Yarra Park was the 'village green' for Melbourne and for its role in the development of Australian Rules Football, being the place where the earliest games were played in 1858. The Melbourne Cricket Ground (MCG) is in Yarra Park. The park is also an important Aboriginal ceremonial, camping and contact site that retains evidence of Aboriginal use, such as the scarred river red gums.

About Richmond

The diverse suburb has been the subject of gentrification since the early 1990s and now contains an eclectic mix of expensively converted warehouse residences, public housing high-rise flats and terrace houses from the Victorian-era. The residential segment of the suburb exists among a lively retail sector and a shrinking industrial and manufacturing base. Richmond was home to the Nine Network studios, under the callsign of GTV-9, until the studios moved to Docklands in 2011. Dimmeys, on Swan Street in the south, is long associated with Richmond, although it is located in the neighbouring suburb of Cremorne. The suburb is well known for its textile industry history and popular factory outlets, centred along Bridge Road and remain an attraction to the area.

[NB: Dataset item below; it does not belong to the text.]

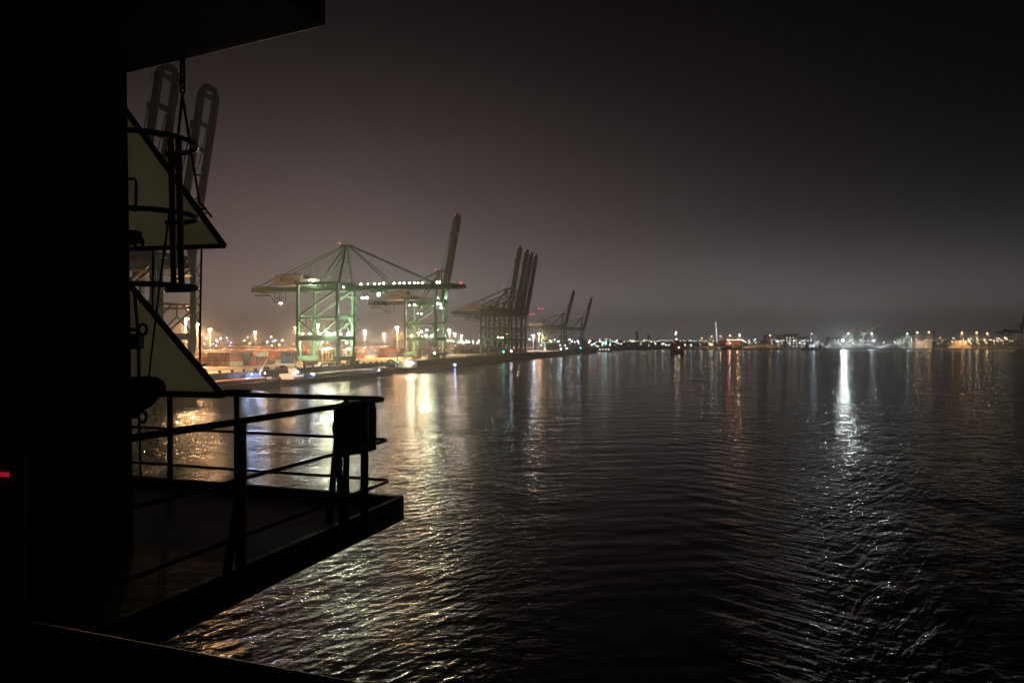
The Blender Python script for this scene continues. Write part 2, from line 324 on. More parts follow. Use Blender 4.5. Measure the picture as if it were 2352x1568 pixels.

Richmond was named after Richmond Hill, London, with its outlook of the river bend (Richmond overlooks The Yarra, Richmond Hill overlooks The Thames), however the waterfront area was later named Cremorne.

Richmond is home to the Richmond Football Club, an Australian rules football club, which is a member of the Australian Football League. Richmond is one of the most successful football teams in Australia, having won 10 premierships in the VFL/AFL. The club has a cult following not only in Richmond, but throughout the eastern suburbs of Melbourne. There home ground is the MCG (Melbourne Cricket Ground).

Among Richmond's notable residents, past and present, are Megan Gale, Stan Keon, Norman Lacy, Peter Lalor, Andy Lee, Rove McManus, Dame Nellie Melba (she was born in Richmond in 1861), Molly Meldrum; David Mitchell, Van Tuong Nguyen, Frank Scully, Billy Slater and Squizzy Taylor.